If you want to find a single "vertical" pattern, here's a solution. If you want to also match a "horizontal" pattern, try doing it with a separate match, perhaps checking for overlapping match positions. Remember that the computer has not idea what a line is. It's an arbitrary thing made up by humans. The string is just a one-dimensional sequence where we denote some character(s) to be a line ending.

#!/usr/local/perls/perl-5.18.0/bin/perl
use v5.10;

my $pattern = qr/XXX/p;

my $string =<<'HERE';
....X.......
..X..X...X....
X.X...X..X.....
X....XXXXXX.....
X..XXX...........
.....X..........
..............X
..X...........X....
..X...........X....X...
....X.....
HERE


$transposed = transpose_string( $string );

open my $tfh, '<', \ $transposed;
while( <$tfh> ) {
    while( /$pattern/g ) {
        my $pos = pos() - length( ${^MATCH} );
        push @found, { row => $pos, col => $. - 1 };
        pos = $pos + 1; # for overlapping matches
        }
    }

# row and col are 0 based
print Dumper( \@found ); use Data::Dumper;

sub transpose_string {
    my( $string ) = @_;

    open my $sfh, '<', \ $string;

    my @transposed;
    while( <$sfh> ) {
        state $row = 0;
        chomp;
        my @chars = split //;

        while( my( $col, $char ) = each @chars ) {
            $transposed[$col][$row] = $char;
            }

        $row++;
        }

    my @line_end_positions = ( 0 );
    foreach my $col ( 0 .. $#transposed ) {
        $transposed .= join '', @{ $transposed[$col] };
        $transposed .= "\n";
        }
    close $sfh;

    return $transposed;
    }

Solution 5:

Working Solution to Question 2

It's fully possible in Perl/PCRE! :)

Sorry, I'm a little extremely late to the party, but I'd just like to point out that you can in fact count the number of XXX formations found; that is, structure the expression such that there is exactly one match per formation when performing a global match. It's quite tricky, though.

Here it is:

\A(?:(?=(?(3)[\s\S]*(?=\3\z))(?|.(?=.*\n(\1?+.).*\n(\2?+.))|.*\n()())+?(?<=X)(?=.*\n\1(?<=X).*\n\2(?<=X))(?=([\s\S]*\z)))(?=[\s\S]*([\s\S](?(4)\4)))[\s\S])+[\s\S]*(?=\4\z)|\G(?!\A|[\s\S]?\z)

In action on regex101

I should probably add some comments to that! Here, for those interested:

\A(?:
    (?=
        (?(3)[\s\S]*(?=\3\z))                   # Resume from where we ended last iteration

        (?|                                     # Branch-reset group used to reset \1
            .(?=.*\n(\1?+.).*\n(\2?+.))         # and \2 to empty values when a new line
            |                                   # is reached. ".*\n" is used to skip the
            .*\n()()                            # rest of a line that is longer than the
        )+?                                     # ones below it.

        (?<=X)(?=.*\n\1(?<=X).*\n\2(?<=X))      # Find a XXX formation

        (?=([\s\S]*\z))                         # Save the rest of the line in \3 for 
    )                                           # when we resume looking next iteration

    (?=[\s\S]*([\s\S](?(4)\4)))                 # For every formation found, consume another 
                                                # character at the end of the subject

    [\s\S]                                      # Consume a character so we can move on

    )+

[\s\S]*(?=\4\z)                                 # When all formations around found, consume
                                                # up to just before \4 at the subject end.

|

\G(?!\A|[\s\S]?\z)                              # Now we just need to force the rest of the 
                                                # matches.
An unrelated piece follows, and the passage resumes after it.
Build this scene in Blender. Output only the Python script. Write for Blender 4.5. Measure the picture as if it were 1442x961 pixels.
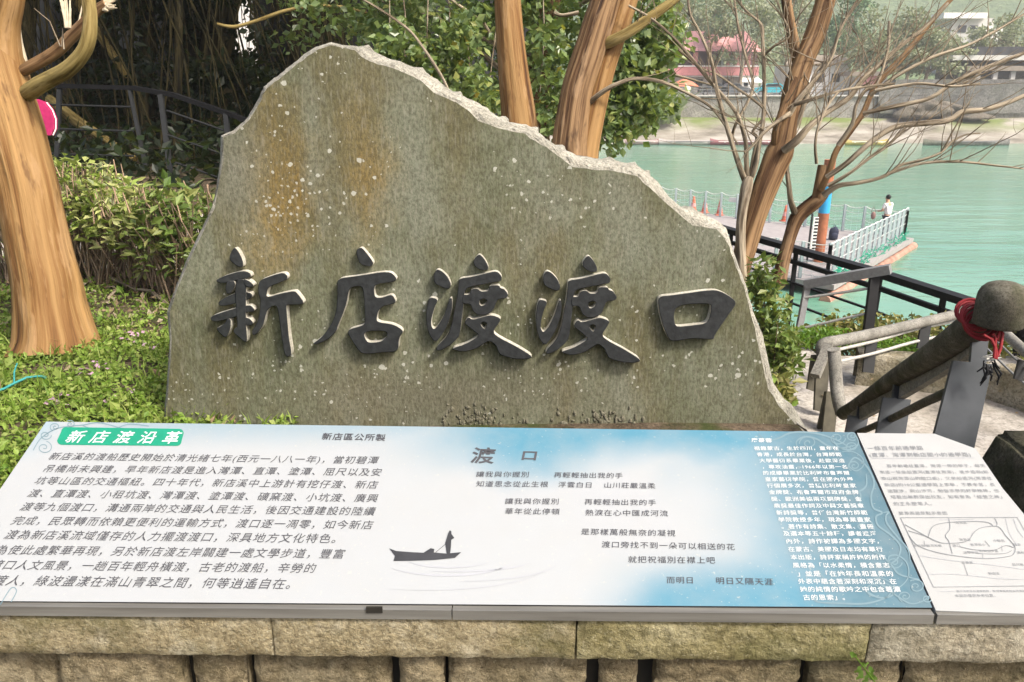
import bpy, bmesh, math, random
from mathutils import Vector, Matrix, noise
from mathutils.geometry import tessellate_polygon
R = math.radians
rnd = random.Random(7)
sc = bpy.context.scene
col = sc.collection
for o in list(bpy.data.objects): bpy.data.objects.remove(o)

# ------------------------------------------------------------------ camera, sky, sun, exposure
PITCH = 17.9; FPX = 1100.0; CAMZ = 1.6
cam_d = bpy.data.cameras.new('camera'); cam = bpy.data.objects.new('camera', cam_d); col.objects.link(cam)
cam.location = (0, 0, CAMZ); cam.rotation_euler = (R(90 - PITCH), 0, 0)
cam_d.sensor_width = 36; cam_d.lens = 36 * FPX / 1442; cam_d.clip_start = 0.05; cam_d.clip_end = 4000
sc.camera = cam
SUN = Vector((0.52, -0.40, 0.74)).normalized()
elev = math.asin(SUN.z); azim = math.atan2(SUN.x, SUN.y)
w = bpy.data.worlds.new('World'); sc.world = w; w.use_nodes = True
nt = w.node_tree; bgn = nt.nodes['Background']
sky = nt.nodes.new('ShaderNodeTexSky'); sky.sky_type = 'NISHITA'; sky.sun_disc = False
sky.sun_elevation = elev; sky.sun_rotation = azim; sky.air_density = 1.0; sky.dust_density = 7.0; sky.ozone_density = 1.0
nt.links.new(sky.outputs[0], bgn.inputs[0]); bgn.inputs[1].default_value = 0.15
sd = bpy.data.lights.new('sun', 'SUN'); sd.energy = 3.0; sd.angle = R(9); sd.color = (1, .95, .86)
so = bpy.data.objects.new('sun', sd); col.objects.link(so); so.rotation_euler = SUN.to_track_quat('Z', 'Y').to_euler()
sc.view_settings.view_transform = 'Standard'; sc.view_settings.look = 'None'
sc.view_settings.exposure = 0.85; sc.view_settings.gamma = 1
sc.cycles.max_bounces = 6; sc.cycles.transparent_max_bounces = 6

# ------------------------------------------------------------------ helpers: rays used while laying the place out
cp, sp = math.cos(R(PITCH)), math.sin(R(PITCH))
CAM = Vector((0, 0, CAMZ))
def ray(x, y):
    a = (x - 721) / FPX; b = (480.5 - y) / FPX
    return Vector((a, cp + b * sp, -sp + b * cp))
def W(x, y, d): return CAM + ray(x, y) * d
def Wz(x, y, z):
    r = ray(x, y); return CAM + r * ((z - CAMZ) / r.z)
def hit(x, y, p0, n):
    r = ray(x, y); return CAM + r * ((p0 - CAM).dot(n) / r.dot(n))

# ------------------------------------------------------------------ helpers: objects
def setp(o, label=None, cat=None, group=None, kind=None):
    if label: o['label'] = label
    if cat: o['category'] = cat
    if group: o['group'] = group
    if kind: o['kind'] = kind
    return o
def thing(name, loc, label, cat, group=None, rz=0):
    o = bpy.data.objects.new(name, None); col.objects.link(o)
    o.location = loc; o.rotation_euler = (0, 0, rz); o.empty_display_size = .1
    return setp(o, label, cat, group)
ORG = {}
def origin(o):
    return ORG.get(o.name, Vector((0, 0, 0))) + (Vector(o.location) if o.type == 'EMPTY' else Vector((0, 0, 0)))
class MB:
    def __init__(s): s.v = []; s.f = []; s.m = []; s.sm = []; s.tc = {}
    def add(s, vs, fs, mi=0, smooth=False):
        k = len(s.v); s.v += [tuple(v) for v in vs]
        for f in fs: s.f.append(tuple(i + k for i in f)); s.m.append(mi); s.sm.append(smooth)
    def quad(s, a, b, c, d, mi=0): s.add((a, b, c, d), [(0, 1, 2, 3)], mi)
    def box(s, c, size, rz=0, mi=0, rot=None):
        c = Vector(c); m = rot if rot else Matrix.Rotation(rz, 3, 'Z'); h = Vector(size) / 2
        vs = [c + m @ Vector((sx * h.x, sy * h.y, sz * h.z)) for sz in (-1, 1) for sy in (-1, 1) for sx in (-1, 1)]
        s.add(vs, [(0, 2, 3, 1), (4, 5, 7, 6), (0, 1, 5, 4), (2, 6, 7, 3), (0, 4, 6, 2), (1, 3, 7, 5)], mi)
    def bar(s, a, b, wx, wy, mi=0, up=(0, 0, 1)):
        a = Vector(a); b = Vector(b); t = (b - a); L = t.length; t.normalize()
        u = Vector(up).cross(t)
        if u.length < 1e-3: u = Vector((1, 0, 0))
        u.normalize(); v = t.cross(u)
        m = Matrix((u, v, t)).transposed()
        s.box((a + b) / 2, (wx, wy, L), mi=mi, rot=m)
    def tube(s, pts, rad, n=10, ridge=0., seed=0, mi=0, wob=0., caps=True, fl=3.0):
        pts = [Vector(p) for p in pts]
        if not hasattr(rad, '__len__'): rad = [rad] * len(pts)
        t0 = (pts[1] - pts[0]).normalized()
        u = t0.orthogonal().normalized(); vs = []; L = 0; tcs = []; R0 = max(rad)
        for i, p in enumerate(pts):
            t = (pts[min(i + 1, len(pts) - 1)] - pts[max(i - 1, 0)]).normalized()
            u = (u - t * u.dot(t)); u = u.normalized() if u.length > 1e-5 else t.orthogonal().normalized()
            v = t.cross(u)
            if i: L += (pts[i] - pts[i - 1]).length
            for k in range(n):
                a = 2 * math.pi * k / n; r = rad[i]
                if ridge:
                    q = Vector((math.cos(a) * 1.3 + seed * 3.1, math.sin(a) * 1.3, L * 1.1))
                    r *= 1 + ridge * (noise.noise(q * 1.0) + .6 * noise.noise(q * fl + Vector((0, 0, 5))))
                if wob: r *= 1 + wob * noise.noise(Vector((p.x * 6 + seed, p.y * 6, p.z * 6)) + Vector((math.cos(a), math.sin(a), 0)))
                vs.append(p + (u * math.cos(a) + v * math.sin(a)) * r); tcs.append((math.cos(a) * R0 + seed * 1.7, math.sin(a) * R0, L + seed * .9))
        fs = []
        for i in range(len(pts) - 1):
            for k in range(n):
                fs.append((i * n + k, i * n + (k + 1) % n, (i + 1) * n + (k + 1) % n, (i + 1) * n + k))
        k0 = len(s.v); s.tc.update({k0 + i: c for i, c in enumerate(tcs)})
        s.add(vs, fs, mi, True)
        if caps:
            s.add([vs[k] for k in range(n)], [tuple(reversed(range(n)))], mi)
            s.add([vs[(len(pts) - 1) * n + k] for k in range(n)], [tuple(range(n))], mi)
    def ell(s, c, r, nu=12, nv=8, mi=0, jit=0., seed=0):
        c = Vector(c); vs = [];
        for j in range(nv + 1):
            th = math.pi * j / nv
            for i in range(nu):
                ph = 2 * math.pi * i / nu
                d = Vector((math.sin(th) * math.cos(ph), math.sin(th) * math.sin(ph), math.cos(th)))
                k = 1 + jit * noise.noise(d * 1.7 + Vector((seed * 3.3, 0, 0)))
                vs.append(c + Vector((d.x * r[0], d.y * r[1], d.z * r[2])) * k)
        s.add(vs, [(j * nu + i, (j + 1) * nu + i, (j + 1) * nu + (i + 1) % nu, j * nu + (i + 1) % nu) for j in range(nv) for i in range(nu)], mi, True)
    def cone(s, a, b, r0, r1, n=12, mi=0): s.tube([a, b], [r0, r1], n, mi=mi)
    def lathe(s, c, prof, n=14, mi=0):
        c = Vector(c); vs = [c + Vector((r * math.cos(2 * math.pi * k / n), r * math.sin(2 * math.pi * k / n), z)) for r, z in prof for k in range(n)]
        s.add(vs, [(j * n + k, j * n + (k + 1) % n, (j + 1) * n + (k + 1) % n, (j + 1) * n + k) for j in range(len(prof) - 1) for k in range(n)], mi, True)
    def poly(s, loop, ex, mi=0, msi=None):
        """loop of 3-D points (flat), extruded by vector ex, closed"""
        loop = [Vector(p) for p in loop]; n = len(loop); ex = Vector(ex)
        tris = tessellate_polygon([loop])
        s.add(loop, [tuple(t) for t in tris], mi)
        s.add([p + ex for p in loop], [tuple(reversed(t)) for t in tris], mi)
        s.add(loop + [p + ex for p in loop], [(i, (i + 1) % n, (i + 1) % n + n, i + n) for i in range(n)], mi if msi is None else msi)
    def build(s, name, mats, parent=None, local=False):
        """vertices are given in world space unless local"""
        off = Vector((0, 0, 0)); 
        if parent is not None and not local: off = origin(parent)
        me = bpy.data.meshes.new(name)
        me.from_pydata([(v[0] - off.x, v[1] - off.y, v[2] - off.z) for v in s.v], [], s.f)
        if not isinstance(mats, (list, tuple)): mats = [mats]
        for m in mats: me.materials.append(m)
        me.polygons.foreach_set('material_index', s.m); me.polygons.foreach_set('use_smooth', s.sm)
        bm = bmesh.new(); bm.from_mesh(me); bmesh.ops.recalc_face_normals(bm, faces=bm.faces) if len(s.f) < 6000 and not getattr(s, 'leafy', 0) else None
        bm.to_mesh(me); bm.free(); me.update()
        o = bpy.data.objects.new(name, me); col.objects.link(o)
        if s.tc:
            at = me.attributes.new('grain', 'FLOAT_VECTOR', 'POINT'); at.data.foreach_set('vector', [x for i, v in enumerate(s.v) for x in s.tc.get(i, v)])
        if parent is not None:
            o.parent = parent; ORG[o.name] = off
        return o
def dup(o, parent=None):
    c = o.copy(); col.objects.link(c)
    if parent is not None: c.parent = parent
    for ch in list(o.children): dup(ch, c)
    return c
def structure(mb, name, mat): return setp(mb.build(name, mat), kind='structure')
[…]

The length of \4 is equal to the 
                                                # number of formations. So to avoid overmatching,
                                                # we need to exclude a couple of cases.
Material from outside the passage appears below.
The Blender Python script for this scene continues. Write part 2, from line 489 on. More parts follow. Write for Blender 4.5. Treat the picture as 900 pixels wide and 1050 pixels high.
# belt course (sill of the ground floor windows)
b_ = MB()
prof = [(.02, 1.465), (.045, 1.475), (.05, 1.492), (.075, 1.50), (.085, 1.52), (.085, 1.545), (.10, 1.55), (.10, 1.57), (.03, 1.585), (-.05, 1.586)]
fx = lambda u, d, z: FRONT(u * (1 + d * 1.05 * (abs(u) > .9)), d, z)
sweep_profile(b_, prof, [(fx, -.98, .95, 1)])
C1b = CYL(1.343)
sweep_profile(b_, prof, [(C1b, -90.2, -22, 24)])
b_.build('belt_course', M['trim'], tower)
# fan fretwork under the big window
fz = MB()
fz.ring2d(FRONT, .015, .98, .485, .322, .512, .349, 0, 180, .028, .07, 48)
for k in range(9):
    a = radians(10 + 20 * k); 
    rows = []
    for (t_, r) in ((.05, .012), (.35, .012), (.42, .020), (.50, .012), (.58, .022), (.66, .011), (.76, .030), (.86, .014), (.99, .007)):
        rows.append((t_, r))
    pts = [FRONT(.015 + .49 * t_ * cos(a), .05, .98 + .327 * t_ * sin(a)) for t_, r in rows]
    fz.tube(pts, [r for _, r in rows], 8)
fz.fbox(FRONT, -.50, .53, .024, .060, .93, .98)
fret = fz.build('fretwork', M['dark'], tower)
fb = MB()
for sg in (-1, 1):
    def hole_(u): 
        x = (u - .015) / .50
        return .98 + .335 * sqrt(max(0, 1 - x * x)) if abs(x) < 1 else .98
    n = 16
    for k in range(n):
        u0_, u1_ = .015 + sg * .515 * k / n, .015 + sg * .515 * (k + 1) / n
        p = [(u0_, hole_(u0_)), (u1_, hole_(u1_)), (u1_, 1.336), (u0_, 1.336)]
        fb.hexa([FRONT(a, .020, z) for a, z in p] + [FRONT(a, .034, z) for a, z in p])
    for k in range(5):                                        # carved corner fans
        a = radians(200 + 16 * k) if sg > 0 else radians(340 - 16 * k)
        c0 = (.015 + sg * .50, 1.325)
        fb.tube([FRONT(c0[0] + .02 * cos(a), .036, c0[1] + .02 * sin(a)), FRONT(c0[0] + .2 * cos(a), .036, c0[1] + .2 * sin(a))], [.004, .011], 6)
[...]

I'm scared; what's happening??

Basically, we're passing through the entire subject in one repeated non-capture group, moving from one XXX formation to the next. For each formation found, tack another character onto a counter at the end of the subject (stored in \4). There were a few hurdles to overcome:

  • If we're matching everything in one go, how can we move from one line to the next? Solution: use a branch-reset group to reset \1 and \2 when a new line is encountered.

  • What if we have a large ASCII grid with a small "\nX\nX\nX" at the end? If we consume the subject from one formation to the next, we will start eating into our counter. Solution: consume only one character at a time, and wrap the formation-seeking logic in a lookahead.

  • But then how do we know where to resume looking on the next iteration of the non-capture group if we're not consuming from one formation to the next? Solution: when a formation is found, capture the characters from that position to the very end of the subject - a fixed point that can always be referred to. This is the same trick I used to match nested brackets without recursion, which really exemplifies the power of forward references.

This was a lot of fun and I would love to see more posts like this!